Recorded information:

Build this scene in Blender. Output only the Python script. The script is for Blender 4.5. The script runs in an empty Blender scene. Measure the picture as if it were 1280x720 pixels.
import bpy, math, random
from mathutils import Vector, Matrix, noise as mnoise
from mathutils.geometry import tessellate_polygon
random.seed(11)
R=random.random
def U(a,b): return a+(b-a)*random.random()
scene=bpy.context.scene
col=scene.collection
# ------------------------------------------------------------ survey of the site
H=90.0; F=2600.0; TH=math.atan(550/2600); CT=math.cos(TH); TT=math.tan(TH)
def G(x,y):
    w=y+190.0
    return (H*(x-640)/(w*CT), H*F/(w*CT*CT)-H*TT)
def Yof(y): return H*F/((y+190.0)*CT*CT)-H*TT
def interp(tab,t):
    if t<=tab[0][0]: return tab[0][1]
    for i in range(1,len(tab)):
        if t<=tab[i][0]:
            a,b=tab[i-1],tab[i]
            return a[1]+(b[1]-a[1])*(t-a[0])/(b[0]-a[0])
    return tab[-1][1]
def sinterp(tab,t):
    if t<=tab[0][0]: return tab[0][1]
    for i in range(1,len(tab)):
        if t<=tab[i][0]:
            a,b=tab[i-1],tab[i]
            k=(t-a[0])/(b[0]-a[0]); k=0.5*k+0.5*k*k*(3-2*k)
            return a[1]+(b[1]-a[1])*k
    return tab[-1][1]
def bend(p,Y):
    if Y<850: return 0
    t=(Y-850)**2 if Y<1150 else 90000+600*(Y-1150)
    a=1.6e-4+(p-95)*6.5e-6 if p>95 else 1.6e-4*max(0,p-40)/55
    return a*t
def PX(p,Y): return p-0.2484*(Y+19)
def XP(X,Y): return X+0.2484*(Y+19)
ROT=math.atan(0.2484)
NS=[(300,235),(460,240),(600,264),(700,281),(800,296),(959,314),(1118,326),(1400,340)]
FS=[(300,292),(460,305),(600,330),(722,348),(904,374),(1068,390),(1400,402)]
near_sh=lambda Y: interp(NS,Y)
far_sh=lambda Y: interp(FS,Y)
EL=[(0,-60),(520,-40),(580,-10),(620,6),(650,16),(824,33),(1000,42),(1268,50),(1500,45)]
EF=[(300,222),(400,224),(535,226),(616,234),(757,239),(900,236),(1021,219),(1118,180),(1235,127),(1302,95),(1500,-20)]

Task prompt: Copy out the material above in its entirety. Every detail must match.

Finished exercise:
Build this scene in Blender. Output only the Python script. The script is for Blender 4.5. The script runs in an empty Blender scene. Measure the picture as if it were 1280x720 pixels.
import bpy, math, random
from mathutils import Vector, Matrix, noise as mnoise
from mathutils.geometry import tessellate_polygon
random.seed(11)
R=random.random
def U(a,b): return a+(b-a)*random.random()
scene=bpy.context.scene
col=scene.collection
# ------------------------------------------------------------ survey of the site
H=90.0; F=2600.0; TH=math.atan(550/2600); CT=math.cos(TH); TT=math.tan(TH)
def G(x,y):
    w=y+190.0
    return (H*(x-640)/(w*CT), H*F/(w*CT*CT)-H*TT)
def Yof(y): return H*F/((y+190.0)*CT*CT)-H*TT
def interp(tab,t):
    if t<=tab[0][0]: return tab[0][1]
    for i in range(1,len(tab)):
        if t<=tab[i][0]:
            a,b=tab[i-1],tab[i]
            return a[1]+(b[1]-a[1])*(t-a[0])/(b[0]-a[0])
    return tab[-1][1]
def sinterp(tab,t):
    if t<=tab[0][0]: return tab[0][1]
    for i in range(1,len(tab)):
        if t<=tab[i][0]:
            a,b=tab[i-1],tab[i]
            k=(t-a[0])/(b[0]-a[0]); k=0.5*k+0.5*k*k*(3-2*k)
            return a[1]+(b[1]-a[1])*k
    return tab[-1][1]
def bend(p,Y):
    if Y<850: return 0
    t=(Y-850)**2 if Y<1150 else 90000+600*(Y-1150)
    a=1.6e-4+(p-95)*6.5e-6 if p>95 else 1.6e-4*max(0,p-40)/55
    return a*t
def PX(p,Y): return p-0.2484*(Y+19)
def XP(X,Y): return X+0.2484*(Y+19)
ROT=math.atan(0.2484)
NS=[(300,235),(460,240),(600,264),(700,281),(800,296),(959,314),(1118,326),(1400,340)]
FS=[(300,292),(460,305),(600,330),(722,348),(904,374),(1068,390),(1400,402)]
near_sh=lambda Y: interp(NS,Y)
far_sh=lambda Y: interp(FS,Y)
EL=[(0,-60),(520,-40),(580,-10),(620,6),(650,16),(824,33),(1000,42),(1268,50),(1500,45)]
EF=[(300,222),(400,224),(535,226),(616,234),(757,239),(900,236),(1021,219),(1118,180),(1235,127),(1302,95),(1500,-20)]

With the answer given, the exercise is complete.